Gertrud Kolmar (1894–1943) gilt als bedeutende deutschsprachige Dichterin. Trotz ihres großen Ranges ist die jüdische Schriftstellerin jedoch bis heute nicht ausreichend gewürdigt worden. Kolmar hat Gedichte, Dramen und Prosa geschrieben und ein spannendes Briefwerk hinterlassen.

Für ihre heutigen Leserinnen und Leser ist die Lektüre Kolmars mit dem Wissen um deren Ermordung in Auschwitz verknüpft. Da es kaum Fotos von Kolmar gibt, zeigen die meisten ihrer Bücher – wie auch dieses – das melancholische Porträt der Autorin aus dem Jahr 1928. Doch ihr literarisches Werk wie auch ihre Briefe sind mittlerweile gut zugänglich, und sie zeigen ein deutlich vielseitigeres Bild. Gertrud Kolmar ist eine radikale Dichterin, die in keine Kategorie passt. Sie schreibt zart und hart, poetisch, prosaisch, dramatisch, lässt Frauen und Männer, Tiere, Pflanzen und Dinge sprechen. Sie schreibt über Ankommen und Weggehen, Stillstand und Bewegung, über Frau-Sein, Mann-Sein und Kind-Sein, Pflanzen und Tiere, Krieg und Frieden, Fremdheit und Nähe. Und sie tut das nicht nur wortgewaltig und voller starker Bilder, sondern zuweilen sogar komisch bis hin zum Grotesken.

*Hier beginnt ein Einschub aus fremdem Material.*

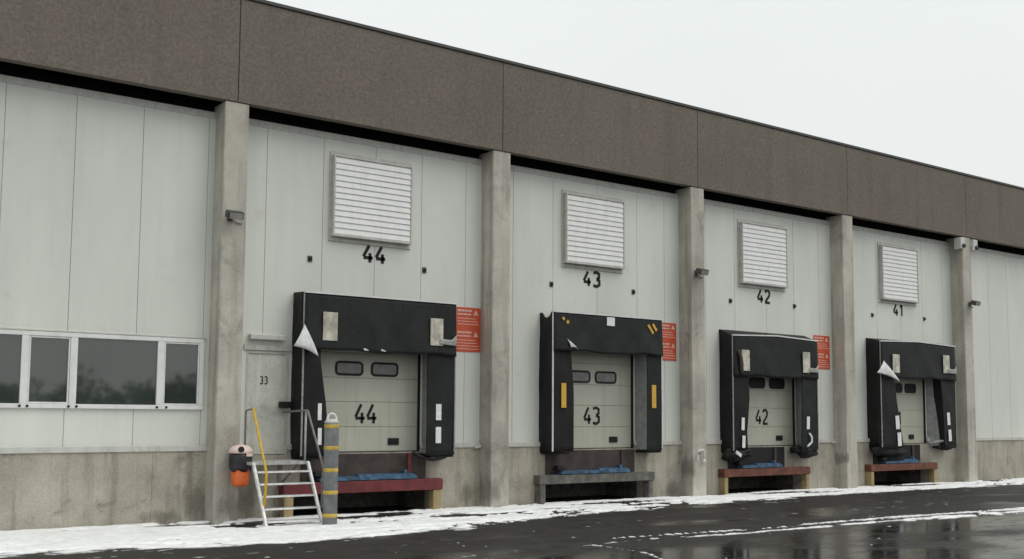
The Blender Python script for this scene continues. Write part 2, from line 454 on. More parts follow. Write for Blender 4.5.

Ingeborg Gleichauf begibt sich auf die Spur der jüdischen Dichterin und porträtiert in »Alles ist seltsam in der Welt« eine vielseitige Schriftstellerin, die uns auch heute noch viel zu sagen hat. Während der Veranstaltung liest Heike Meyer (Schauspielerin in Weimar) Gedichte und Ausschnitte aus dem Buch.

AUSSERDEM:

Das Weimarer Rendez-vous mit der Geschichte vernetzt sich mit dem Deutsch-Französischen Bürgerfonds
Der Bürgerfonds berät, vernetzt und finanziert Projekte, die die deutsch-französische Freundschaft in der Breite der Bevölkerung erlebbar machen. Franka Günther, die Geschäftsführerin des Weimarer Festivals, ist seit dem 1.4.2023 als Beraterin für Antragsteller aus Thüringen und Sachsen-Anhalt tätig.